MARC CHOQUETTE
Online Content Manager
It’s fitting that a band as unique as Sigur Ros would come from a place as unique as Iceland. Their symphonic, sweeping, ethereal sound has always flowed like the lava that continues to shape the island, and their sound is often as desolate and spacious as the vast landscapes of blackened rock.
Few bands have the ability to release a compilation of songs that did not quite make the cut for previous albums and still receive acclaim without it being written off as money grab or nostalgic push.
Few bands even have a decent collection of recorded material that was never released in the first place. Sigur Ros is the exclusion.
Sigur Ros’ latest double album, “Hvarf-Heim,” goes above and beyond the bar set for a CD of extras and unreleased tracks. It blends some of its harder, rougher fringes of rock with exploratory trips into some sort of symphonic heaven — the one where it is always best to wear the biggest, most hi-fidelity headphones possible.
Formed in Iceland’s capital of Reykjavik in 1994, the band has steadily gained notoriety throughout the world, although it took awhile — as one would imagine for a band coming from such a remote place.
Their name was formed due to coincidentally falling on the same day of the birth of lead singer Jonsi’s sister, Sigur Ros. Such a practice is one of many clues that indicate the themes of the band closely revolve around family and perseverance.
While all of the lyrics are in Icelandic, translations of various song titles in the album help clue in listeners. “Von,” the ultimate of salacious symphonic masterpieces, means “Hope.” “Vakka” is named after band member Orri’s daughter.
Lead singer Jonsi’s signature falsetto lyrics are a mainstay on many of the songs, although, on harder songs such as “I Gaer” (Yesterday), the vocals are less drawn out and more succinct. But in some songs (“Salka”), his falsetto shows its true depth, reaching great proportions when it seems that nothing could match the intensity of the backing symphony.
With a sort of “perfect storm” of progressive, classical, experimental, indie and minimalist characteristics in their sound, it is no wonder that Sigur Ros has been looked to as one of the most talented new artists to surface in recent times.
It has widely been noted that Radiohead counted the band’s style on their 1999 breakout album “Agaetis Byrjun” (“A Good Beginning,” ironically enough) as an influence in the making of their own experimental album: 2000’s “Kid A.” Sigur Ros even got to open shows for Thom Yorke, et al, around the same time period.
Perhaps that album’s most memorable song, the moving “Staralful,” is also included in the second disc in a still electrifying, intimate and heart stopping live version.
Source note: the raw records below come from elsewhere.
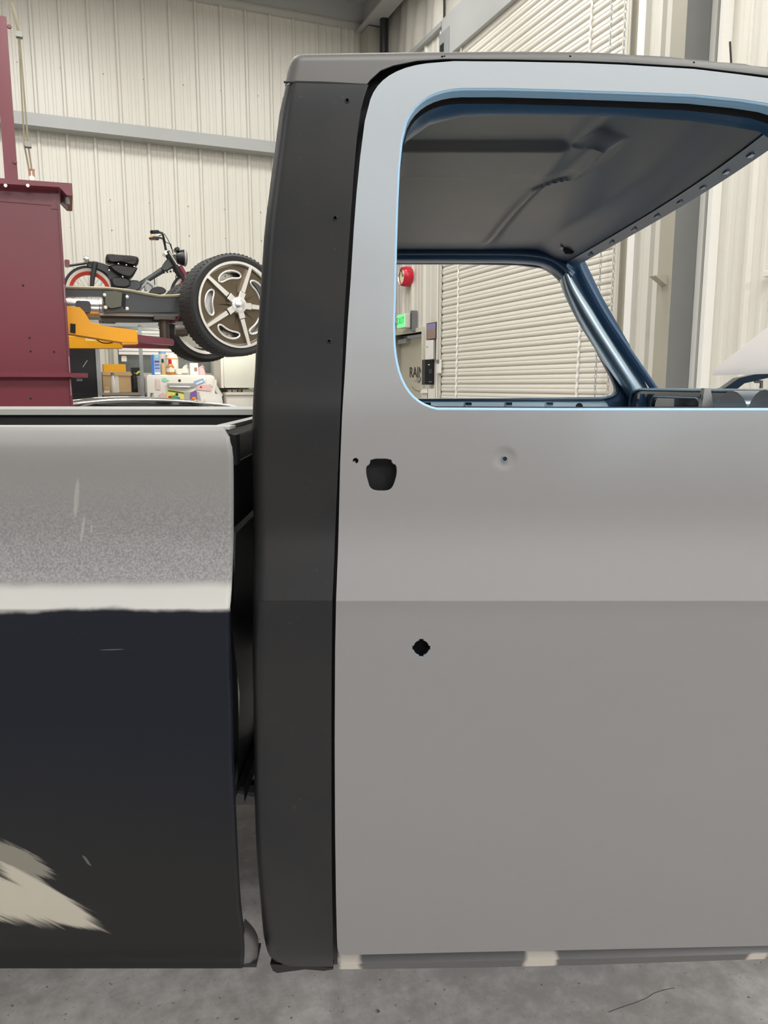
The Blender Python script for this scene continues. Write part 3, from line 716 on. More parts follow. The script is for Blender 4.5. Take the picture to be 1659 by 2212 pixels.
# --- door jamb behind the shut line
jo = [(700, 190), (800, 175), (850, 150), (960, 136), (1250, 143), (1659, 212)]
So = S_off(S_cab, .032)
jout = [P(*p, So) for p in [(690, 2085), (690, 1500), (695, 1200), (705, 950), (722, 600), (745, 330), (765, 200), (800, 165), (850, 140), (960, 124), (1250, 128), (1400, 133), (1655, 160)]]+[(.66, jout_z) if False else (.70, P(1655, 160, So)[1]-.05), (.86, zb+.2), (.98, zb), (.99, P(1655, 2052, So)[1])]+[P(1655, 2052, So), P(1000, 2070, So)]
jin = offs(win, -.028)
tp(panel('door_jamb', jout, So, M['jet'], truck, [[(x, z) for x, z in jin]], dz=.05, dx=.2, thick=.05))
# --- rocker under the door
rk = lambda pts: [P(*p, S_off(S_cab, .012)) for p in pts]
mb = MB(); n = 0
ro = [(728, 2066), (1000, 2060), (1300, 2055), (1659, 2047)]; ru = [(724, 2092), (1000, 2089), (1300, 2082), (1659, 2070)]
xs_ = [P(*p, S_cab) for p in ro]; xu_ = [P(*p, lambda x, z: 1.122) for p in ru]
secs = []
for i, (a, b) in enumerate(list(zip(xs_, xu_))+[((.98, xs_[-1][1]), (.98, xu_[-1][1]+.0))]):
    z0, z1 = b[1], a[1]; x = a[0]; Y = 1.108
    secs.append([(x, Y+.030, z1+.02), (x, Y+.022, z1+.003), (x, Y+.006, lerp(z0, z1, .75)), (x, Y-.001, lerp(z0, z1, .52)), (x, Y+.005, lerp(z0, z1, .46)), (x, Y+.012, z0), (x, Y+.02, z0-.004), (x, Y+.10, z0-.002), (x, Y+.10, z1+.02)])
m_ = len(secs[0]); fs = []
for k in range(len(secs)-1):
    for i in range(m_): j = (i+1) % m_; fs.append((k*m_+i, k*m_+j, (k+1)*m_+j, (k+1)*m_+i))
fs.append(tuple(range(m_))); fs.append(tuple(range((len(secs)-1)*m_, len(secs)*m_)))
mb.add([p for s_ in secs for p in s_], fs)
rkm = mat('rocker_primer', (.05, .05, .052), .38); g = NG(rkm); x, y, z = g.xyz()
def bl(cx, w): return g.math('SUBTRACT', 1.0, g.step(g.math('ADD', g.math('ABSOLUTE', g.math('SUBTRACT', x, cx)), g.math('MULTIPLY', g.noise(60, 3), .012)), w-.004, w+.006))
zz = secs[0][3][2]
lowm = g.math('SUBTRACT', 1.0, g.step(z, zz+.002, zz+.008))
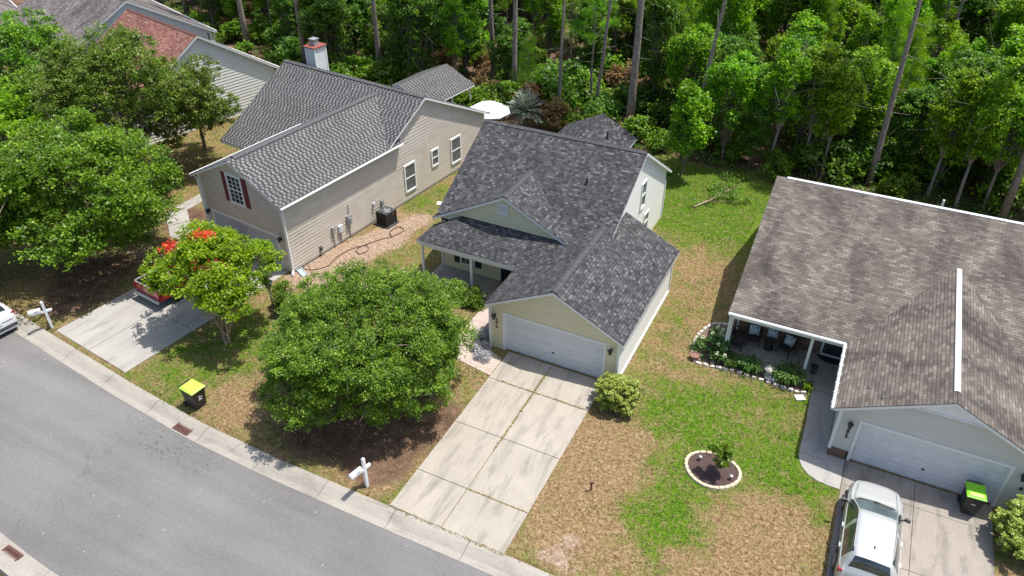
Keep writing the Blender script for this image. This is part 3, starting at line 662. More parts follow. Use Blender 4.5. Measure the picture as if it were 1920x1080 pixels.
# kerb along the lawns, rolled profile, cast in lengths
def kerb_strip(name, sgn, off, mat):
    m = MB(); prof = [(0.0, -0.2), (0.0, 0.015), (0.22, 0.022), (0.42, -0.035), (0.58, -0.098), (0.86, -0.088), (0.86, -0.2)]
    L = 3.05; x = -78.0
    while x < 58:
        x1 = x+L-0.018; n = 3
        for i in range(n):
            a = x+(x1-x)*i/n; b = x+(x1-x)*(i+1)/n
            for (p0, z0), (p1, z1) in zip(prof[:-1], prof[1:]):
                ya, yb = kin(a)+off, kin(b)+off
                f = [(a, ya-sgn*p0, z0), (a, ya-sgn*p1, z1), (b, yb-sgn*p1, z1), (b, yb-sgn*p0, z0)]
                m.face(f if sgn > 0 else f[::-1])
        x += L
    o = m.build(name, mat); o['kind'] = 'structure'; return o
kerb_strip('kerb', 1, 0.0, MT['kerb'])
kerb_strip('far_kerb', -1, -8.25, MT['kerb'])
# driveways: slabs with open joints
def slabs(name, rects, mat, top=0.03, loc=(0, 0, 0), rz=0.0):
    m = MB()
    for r_ in rects:
        m.prism(r_ if not isinstance(r_[0], (int, float)) else [(r_[0], r_[1]), (r_[2], r_[1]), (r_[2], r_[3]), (r_[0], r_[3])], -0.1, top)
    o = m.build(name, mat); o.location = loc; o.rotation_euler = (0, 0, rz); o['kind'] = 'structure'; return o
ys = [-9.84, -7.9, -5.02, -2.04, -0.06]; rc = []
for a, b in zip(ys[:-1], ys[1:]):
    for x0_, x1_ in ((0.95, 3.14), (3.14, 5.66)): rc.append((x0_+0.014, a+0.014, x1_-0.014, b-0.014))
slabs('driveway', rc, MT['conc'])
# left driveway (own angle)
LO = (-18.37, 1.413, 0); LY = R(-7.057)
rc = []; ysl = [-9.72, -6.1, -3.0, -0.06]
for i, (a, b) in enumerate(zip(ysl[:-1], ysl[1:])):
    for x0_, x1_ in ((0.55, 3.2), (3.2, 6.0)): rc.append((x0_+0.014, a+0.014, x1_-0.014, b-0.014))
rc = [[(x0_+1.0, -9.98), (3.19, -9.88), (3.19, -6.12), (x0_, -6.12)] if False else r_ for r_ in rc]
slabs('left_driveway', rc, MT['conc_clean'], loc=LO, rz=LY)
# right driveway, apron and curved front walk
RO = (14.959, -0.033, 0); RY = R(0.363)
rc = [(0.68, -10.0, 3.16, -7.3), (3.2, -10.0, 5.76, -7.3)]
for a, b in ((-7.28, -4.32), (-4.30, -1.36), (-1.34, -0.05)): rc += [(0.68, a, 3.17, b), (3.19, a, 5.76, b)]
slabs('right_driveway', rc, MT['conc_dark'], loc=RO, rz=RY)
arc = [(-0.98-0.0, -0.62)]; 
pw = [[(-1.13, 3.55), (-1.03, 1.55), (-0.03, 1.55), (-0.03, 3.55)], [(-1.02, 1.53), (-1.02, -0.42), (-0.03, -0.42), (-0.03, 1.53)],
      [(-1.02, -0.44), (-0.96, -0.80), (-0.80, -1.15), (-0.52, -1.45), (-0.15, -1.62), (0.25, -1.68), (0.65, -1.68), (0.65, -0.06), (-0.03, -0.06), (-0.03, -0.44)]]
slabs('right_front_walk', pw, MT['conc_clean'], top=0.032, loc=RO, rz=RY)
slabs('porch_walk', [[(-1.75, 2.9), (-1.75, 1.3), (-0.75, 1.3), (-0.75, 2.9)], [(-1.75, 1.28), (-1.7, 0.0), (-0.6, 0.0), (-0.75, 1.28)], [(-1.7, -0.02), (-0.9, -1.6), (0.93, -1.9), (0.93, -0.75), (-0.55, -0.02)]], MT['walkpink'], top=0.025)
slabs('left_side_walk', [[(-4.9, 0.2), (-4.2, 1.3), (-2.9, 0.5), (-3.4, -0.6)], [(-3.35, -0.62), (-2.86, 0.48), (0.5, -0.95), (0.5, -2.1), (-1.0, -2.1)], [(-4.9, 1.0), (-5.3, 4.4), (-4.3, 4.4), (-4.1, 1.3)]], MT['conc_clean'], top=0.02, loc=LO, rz=LY)

# ================================================================== MAIN HOUSE
H = empty('ranch_house', (0, 0, 0), 0, 'pale yellow house with charcoal shingle roof, small porch gable and number 296 by its garage', 'house')
XC = 3.05; GZ = 4.05; GS = 0.506
w_ = MB()
siding(w_, (0, 0, 0), (1, 0, 0), [(0, 0), (6.1, 0), (6.1, GZ-GS*3.05-.06), (XC, GZ-.06), (0, GZ-GS*3.05-.06)], [(0.66, 5.52, 0, 2.04)], 0.2, 0.014)
w_.build('wall', MT['yellow'], H); w_ = MB()
siding(w_, (-5.35, 4.75, 0), (1, 0, 0), [(0, 0), (5.35, 0), (5.35, 2.9), (0, 2.9)], [(3.42, 4.32, 0.12, 2.2)], 0.2, 0.014)
w_.build('wall', MT['yellow'], H)
w_ = MB()
siding(w_, (0, 4.75, 0), (1, 0, 0), [(-5.55, 3.02), (1.9, 3.02), (1.9, 3.2), (-1.65, 5.05), (-5.55, 3.08)], [(-2.0, -1.5, 4.12, 4.62)], 0.2, 0.014)
w_.build('gable_wall', MT['pale'], H)
w_ = MB()
siding(w_, (6.1, 0, 0), (0, 1, 0), [(0, 0), (7.8, 0), (7.8, 2.45), (0, 2.45)], (), 0.2, 0.014)
siding(w_, (6.1, 7.8, 0), (-1, 0, 0), [(0, 0), (2.69, 0), (2.69, GZ-GS*.36-.08), (0, 2.45)], (), 0.2, 0.014)
siding(w_, (3.41, 0, 0), (0, 1, 0), [(4.75, 0), (15.2, 0), (15.2, 2.98), (9.97, 6.22), (4.75, 3.3)], (), 0.2, 0.022)
siding(w_, (3.41, 15.2, 0), (-1, 0, 0), [(0, 0), (8.76, 0), (8.76, 2.98), (0, 2.98)], (), 0.2, 0.014)
siding(w_, (-5.35, 0, 0), (0, -1, 0), [(-15.2, 0), (-4.75, 0), (-4.75, 3.3), (-9.97, 6.22), (-15.2, 2.98)], (), 0.2, 0.014)
siding(w_, (0, 4.75, 0), (0, -1, 0), [(0, 0), (4.75, 0), (4.75, 2.4), (0, 2.4)], (), 0.2, 0.014)
w_.build('side_wall', MT['white_s'], H)
c_ = MB()   # corner boards, base
for x, y in ((-0.015, -0.02), (6.1+0.015, -0.02), (6.1+0.015, 7.8), (3.41+0.02, 15.2), (-5.37, 4.74)):
    c_ = MB(); c_.box((x, y, 1.2), (0.10, 0.10, 2.4)); c_.build('corner_board', MT['trim'], H)
c_ = MB(); c_.b2((6.1, 0.06, 0.0), (6.16, 7.74, 0.16)); c_.build('base_board', MT['trim'], H)
mr, mf = MB(), MB()
zp = lambda y: 6.31-0.558*(9.97-y)
slab(mr, mf, [(-5.5, 9.97, 6.31), (-5.5, 4.75, zp(4.75)), (-4.1, 4.75, zp(4.75)), (-5.8, 3.05, zp(3.05)), (3.62, 3.05, zp(3.05)), (3.65, 9.97, 6.31)], (1, 0, 0))
slab(mr, mf, [(-5.8, 3.05, zp(3.05)), (-4.1, 4.75, zp(4.75)), (-5.8, 4.75, zp(3.05))], (0, 1, 0))
slab(mr, mf, [(-5.5, 9.97, 6.31), (3.65, 9.97, 6.31), (3.65, 15.55, 2.86), (-5.5, 15.55, 2.86)], (1, 0, 0))
slab(mr, mf, [(XC, -.15, GZ), (XC, 6.0, GZ), (-.24, 2.95, GZ-GS*3.29), (-.24, -.15, GZ-GS*3.29)], (0, 1, 0))
slab(mr, mf, [(XC, -.15, GZ), (6.34, -.15, GZ-GS*3.29), (6.34, 8.04, GZ-GS*3.29), (XC, 8.04, GZ)], (0, 1, 0))
gxc, gz_, gs_ = -1.65, 5.12, 0.515
slab(mr, mf, [(gxc, 4.6, gz_), (gxc, 7.9, gz_), (-4.83, 4.95, 3.48), (-5.75, 4.95, gz_-gs_*4.1), (-5.75, 4.6, gz_-gs_*4.1)], (0, 1, 0))
slab(mr, mf, [(gxc, 4.6, gz_), (gxc+3.5, 4.6, gz_-gs_*3.5), (gxc, 7.9, gz_)], (0, 1, 0))
mr.build('roof', MT['roof_main'], H); mf.build('fascia', MT['trim'], H)
rp = MB()   # rear porch roof
m1, m2 = MB(), MB()
slab(m1, m2, [(-2.3, 15.0, 3.62), (-2.3, 19.9, 3.62), (-4.75, 19.9, 2.4), (-4.75, 15.0, 2.4)], (0, 1, 0))
slab(m1, m2, [(-2.3, 15.0, 3.62), (0.1, 15.0, 2.4), (0.1, 19.9, 2.4), (-2.3, 19.9, 3.62)], (0, 1, 0))
rpo = m1.build('rear_porch_roof', MT['roof_dark'], H); m2.build('fascia', MT['trim'], rpo)
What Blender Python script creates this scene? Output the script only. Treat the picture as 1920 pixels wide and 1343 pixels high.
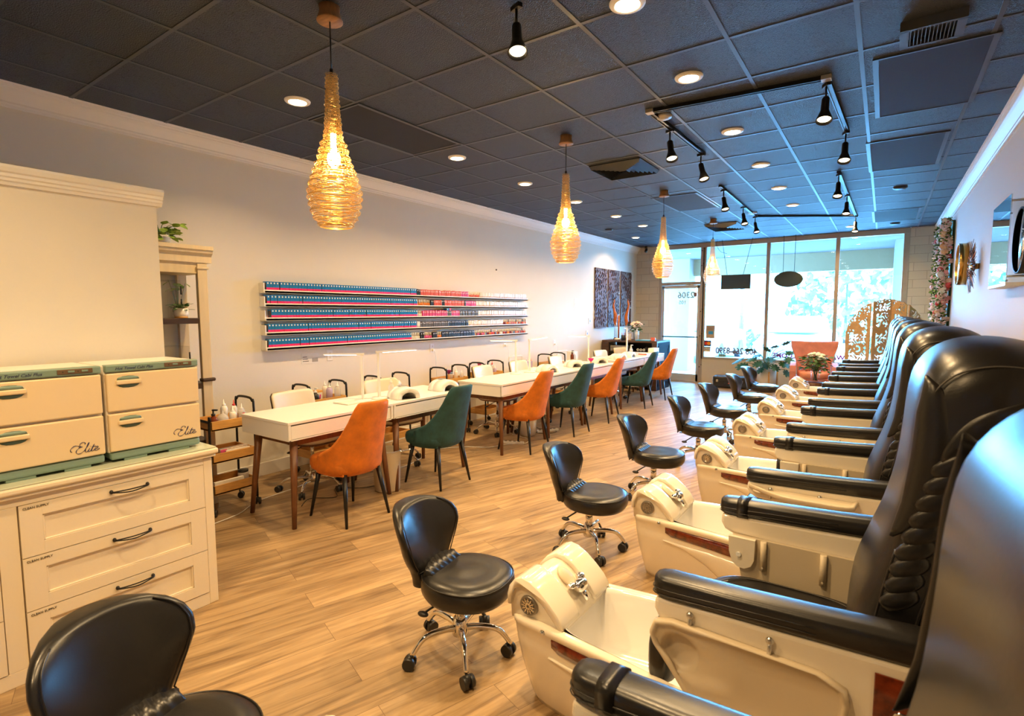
import bpy, bmesh, math, random
from math import pi, sin, cos, radians, sqrt, atan2, floor
from mathutils import Vector, Matrix

for o in list(bpy.data.objects):
    bpy.data.objects.remove(o)
SC = bpy.context.scene
COL = SC.collection
rnd = random.Random(7)
H = 1.58          # camera height
ZC = 3.115        # ceiling height
XL, XR, YF, YB = -4.92, 0.77, 12.3, -3.2

# ------------------------------------------------------------------ camera
F, YAW, PIT, ROL = 999.07, radians(34.8626), radians(-4.8483), radians(-0.1517)
cd = bpy.data.cameras.new('camera')
cam = bpy.data.objects.new('camera', cd); COL.objects.link(cam)
cd.sensor_width = 36.0; cd.lens = 36.0 * F / 1920.0; cd.clip_start = 0.02; cd.clip_end = 200
fw = Vector((-sin(YAW) * cos(PIT), cos(YAW) * cos(PIT), sin(PIT)))
r0 = Vector((cos(YAW), sin(YAW), 0)); u0 = r0.cross(fw)
rr = r0 * cos(ROL) + u0 * sin(ROL); uu = -r0 * sin(ROL) + u0 * cos(ROL)
cam.matrix_world = Matrix(((rr.x, uu.x, -fw.x, 0), (rr.y, uu.y, -fw.y, 0), (rr.z, uu.z, -fw.z, H), (0, 0, 0, 1)))
cd.dof.use_dof = True; cd.dof.focus_distance = 4.0; cd.dof.aperture_fstop = 5.0
SC.camera = cam

# ------------------------------------------------------------------ world, exposure
SC.view_settings.view_transform = 'Standard'
SC.view_settings.look = 'None'
SC.view_settings.gamma = 1.0
SC.view_settings.use_curve_mapping = False
SC.view_settings.exposure = 0.0
W = bpy.data.worlds.new('sky'); SC.world = W; W.use_nodes = True
bg = W.node_tree.nodes['Background']
bg.inputs[0].default_value = (0.13, 0.47, 1.0, 1); bg.inputs[1].default_value = 72.0
DOWN_W = 27.0      # downlight watts
WARM = (1.0, 0.665, 0.32)

# ------------------------------------------------------------------ materials
def nd(nt, typ, **kw):
    n = nt.nodes.new(typ)
    for k, v in kw.items():
        if k.startswith('i_'):
            key = k[2:]
            key = int(key) if key.isdigit() else key.replace('_', ' ')
            n.inputs[key].default_value = v
        else: setattr(n, k, v)
    return n
def mat(name, col, rough=0.5, metal=0.0, noise=None, bump=None, emit=None, spec=0.5, coat=0.0, sheen=0.0, trans=0.0, alpha=1.0, stretch=None, sss=0.0):
    m = bpy.data.materials.new(name); m.use_nodes = True
    nt = m.node_tree; b = nt.nodes['Principled BSDF']; L = nt.links.new
    c = (*col, 1)
    b.inputs['Base Color'].default_value = c
    b.inputs['Roughness'].default_value = rough
    b.inputs['Metallic'].default_value = metal
    b.inputs['Specular IOR Level'].default_value = spec
    b.inputs['Coat Weight'].default_value = coat
    b.inputs['Coat Roughness'].default_value = 0.08
    if sheen: b.inputs['Sheen Weight'].default_value = sheen; b.inputs['Sheen Roughness'].default_value = 0.35; b.inputs['Sheen Tint'].default_value = (*[min(1, x * 1.6 + .05) for x in col], 1)
    b.inputs['Transmission Weight'].default_value = trans
    b.inputs['Alpha'].default_value = alpha
    if emit: b.inputs['Emission Color'].default_value = (*emit[0], 1); b.inputs['Emission Strength'].default_value = emit[1]
    tc = nd(nt, 'ShaderNodeTexCoord')
    vec = tc.outputs['Object']
    if stretch:
        mp = nd(nt, 'ShaderNodeMapping'); mp.inputs['Scale'].default_value = stretch
        L(vec, mp.inputs[0]); vec = mp.outputs[0]
    if noise:
        sc, amt = noise[:2]
        n = nd(nt, 'ShaderNodeTexNoise', i_Scale=sc, i_Detail=5.0, i_Roughness=0.6); L(vec, n.inputs['Vector'])
        mr = nd(nt, 'ShaderNodeMapRange'); mr.inputs[3].default_value = 1 - amt; mr.inputs[4].default_value = 1 + amt; mr.inputs[1].default_value = .3; mr.inputs[2].default_value = .7
        L(n.outputs[0], mr.inputs[0])
        vm = nd(nt, 'ShaderNodeVectorMath', operation='SCALE'); vm.inputs[0].default_value = col
        L(mr.outputs[0], vm.inputs['Scale']); L(vm.outputs[0], b.inputs['Base Color'])
    if bump:
        n2 = nd(nt, 'ShaderNodeTexNoise', i_Scale=bump[0], i_Detail=4.0); L(vec, n2.inputs['Vector'])
        bp = nd(nt, 'ShaderNodeBump', i_Strength=bump[1], i_Distance=bump[2] if len(bump) > 2 else 0.01)
        L(n2.outputs[0], bp.inputs['Height']); L(bp.outputs[0], b.inputs['Normal'])
    return m

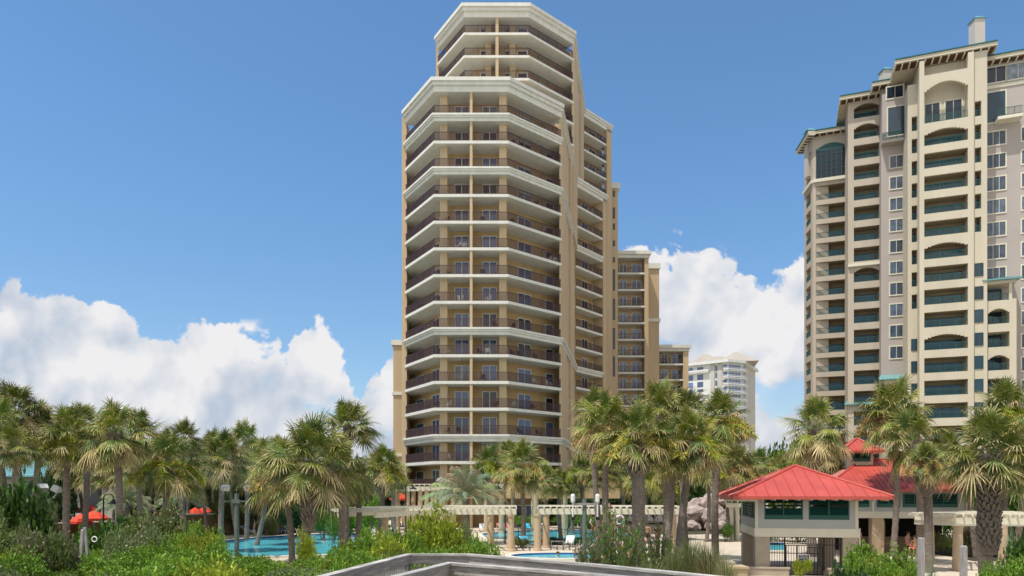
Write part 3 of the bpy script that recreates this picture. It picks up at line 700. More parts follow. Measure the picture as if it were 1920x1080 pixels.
# chimneys with teal caps
for px, d, y0, y1, wpx in ((1831.5, 98, 68, 32, 21), (1661, 107, 145, 127, 20), (1518.5, 117, 262, 240, 17)):
    wd = wpx * d / F / 2 * 0.9; x = px_x(px, d); ch = MB(); z1 = py_z(y1 + 8, d)
    ch.box(x - wd, x + wd, d - wd, d + wd, 55, z1); o = ch.build('chimney', 'far_tan', BT)
    c_ = MB(); c_.loft([[(x + sx * (wd + .15), d + sy * (wd + .15), z1) for sx, sy in ((-1, -1), (1, -1), (1, 1), (-1, 1))], [(x + sx * wd * .3, d + sy * wd * .3, z1 + 0.6) for sx, sy in ((-1, -1), (1, -1), (1, 1), (-1, 1))]])
    k_ = link('chimney_cap', c_.mesh('chimney_cap', 'teal_roof'), o); k_.data.transform(Matrix.Translation(-BT.location))
# ================================================================== distant white tower
DT = thing('distant_tower', 'far white high-rise with grey hipped roofs and wrap-around balconies, between the two near towers', 'building', (86, 305, 0))
DD = 300.0; fh = 3.0; ztop = py_z(681, 296)
p0 = Vector((px_x(1270, 306), 306)); p1 = Vector((px_x(1364, 293), 293)); p2 = Vector((px_x(1391, 296), 296)); p3 = Vector((px_x(1415, 318), 318))
b_ = MB(); b_.prism([(p0.x, p0.y), (p1.x, p1.y), (p2.x, p2.y), (p3.x, p3.y), (p3.x - 6, p3.y + 22), (p0.x, 330)], 0, ztop); b_.build('wall', 'far_white', DT)
side = MB(); side.seg(p2, p3, -0.25, 0.5, 0, ztop, 4.5, None); side.build('side_wall', 'far_tan', DT)
for pa, pb in ((1333, 1340), (1346, 1354)):
    t_ = MB(); t_.seg(p0, p1, -0.4, 0, 0, ztop - .3, along(pa, p0, p1), along(pb, p0, p1)); t_.build('pier', 'far_tan', DT)
wn = 0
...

Used liberally in film and television, most notably “The Life Aquatic with Steve Zissou,” the raved album soon propelled them to world notoriety overnight.
And Sigur Ros has not looked back. As it is said, one man’s trash is another man’s treasure and the boys from Iceland have been perfecting their sound to a point where it hardly matters what type of a release it is.
“Hvarf-Heim” is Sigur Ros at its best, just make sure to save it for a quiet night by the fireplace.